Andranik Migranyan indicated late on Wednesday that Russian President Vladimir Putin has convinced his Kazakh counterpart Nursultan Nazarbayev to drop his apparent misgivings about Yerevan’s membership bid.

Nazarbayev exposed them during the EEU’s founding summit in Astana last May. Citing a letter from Azerbaijani President Ilham Aliyev, Nazarbayev said the EEU’s accession treaty with Armenia must contain a special reference to Armenia’s internationally recognized borders that do not encompass Nagorno-Karabakh. The demand appeared to have taken President Serzh Sarkisian off guard.

“Aliyev sent a letter to Nazarbayev and the latter made it public,” Migranyan told reporters in Yerevan. “But the thing is that it was not Armenia’s and Serzh Sarkisian’s problem. It was Putin’s problem and he has solved it.”

Armenia -- Political analyst Andranik Migranyan speaks to journalists in Yerevan, 04Sep2014
Armenia -- Political analyst Andranik Migranyan speaks to journalists in Yerevan, 04Sep2014

“Nazarbayev’s opinion is certainly interesting but not decisive. Other people have decisive opinions and they have solved the matter,” said the Armenian-born political scientist who heads the New York office of a Russian think-tank close to the Kremlin.
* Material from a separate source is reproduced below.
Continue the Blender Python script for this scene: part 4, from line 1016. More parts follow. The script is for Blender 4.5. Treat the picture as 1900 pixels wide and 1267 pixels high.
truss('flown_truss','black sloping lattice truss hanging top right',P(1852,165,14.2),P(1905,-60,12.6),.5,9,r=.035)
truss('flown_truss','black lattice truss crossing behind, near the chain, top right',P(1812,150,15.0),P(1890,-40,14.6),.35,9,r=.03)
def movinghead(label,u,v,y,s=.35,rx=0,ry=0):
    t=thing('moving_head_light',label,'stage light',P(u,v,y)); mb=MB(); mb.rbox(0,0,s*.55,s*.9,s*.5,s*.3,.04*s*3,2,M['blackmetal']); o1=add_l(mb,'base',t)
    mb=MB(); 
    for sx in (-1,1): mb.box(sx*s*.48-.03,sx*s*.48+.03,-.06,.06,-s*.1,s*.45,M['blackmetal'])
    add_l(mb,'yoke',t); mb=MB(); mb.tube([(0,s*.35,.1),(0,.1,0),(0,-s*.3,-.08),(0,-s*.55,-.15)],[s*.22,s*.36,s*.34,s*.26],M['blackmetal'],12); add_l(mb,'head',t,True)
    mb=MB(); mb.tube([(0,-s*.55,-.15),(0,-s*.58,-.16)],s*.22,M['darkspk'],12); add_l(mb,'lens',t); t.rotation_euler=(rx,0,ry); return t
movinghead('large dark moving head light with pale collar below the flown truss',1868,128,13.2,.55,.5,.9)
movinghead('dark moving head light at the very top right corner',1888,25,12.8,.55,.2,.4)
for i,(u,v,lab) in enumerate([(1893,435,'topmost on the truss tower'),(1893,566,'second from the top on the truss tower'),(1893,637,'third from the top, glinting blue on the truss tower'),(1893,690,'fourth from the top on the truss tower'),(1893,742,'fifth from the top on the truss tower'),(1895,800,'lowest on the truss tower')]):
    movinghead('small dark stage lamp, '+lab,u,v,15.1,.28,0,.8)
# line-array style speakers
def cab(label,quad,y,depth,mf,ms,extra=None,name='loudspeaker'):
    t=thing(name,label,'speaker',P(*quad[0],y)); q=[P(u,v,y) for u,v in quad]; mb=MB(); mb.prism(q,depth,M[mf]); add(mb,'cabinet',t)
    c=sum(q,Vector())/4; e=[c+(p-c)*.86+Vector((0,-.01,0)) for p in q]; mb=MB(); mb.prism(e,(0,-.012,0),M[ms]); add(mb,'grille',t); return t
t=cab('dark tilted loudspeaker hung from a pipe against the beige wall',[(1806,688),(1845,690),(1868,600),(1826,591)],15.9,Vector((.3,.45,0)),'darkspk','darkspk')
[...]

Therefore, continued Migranian, Armenia may well sign the accession treaty, formally approved by Putin on Monday, at the Russian-led bloc’s next summit scheduled for October 10. “At least, there is such a timetable,” he said.

It remains to be seen whether the Armenian membership bid will be complicated by what some observers see as friction between Moscow and Astana stemming from Nazarbayev’s failure to endorse the Russian actions in Ukraine. On August 25, Nazarbayev told a Kazakh TV channel that he will not hesitate to pull his country out of the EEU if it poses a “threat to our independence.” Putin said four days later that the Kazakhs “had never had statehood” before the Soviet collapse and that most of them favor closer ties with Russia.

A staunch backer of Putin’s foreign policy resented by the West, Migranyan has repeatedly praised Sarkisian’s unexpected decision last year to seek membership of the ex-Soviet bloc. In a May interview with RFE/RL’s Armenian service (Azatutyun.am), he said that Yerevan’s refusal to join it would have jeopardized Armenian control over Nagorno-Karabakh.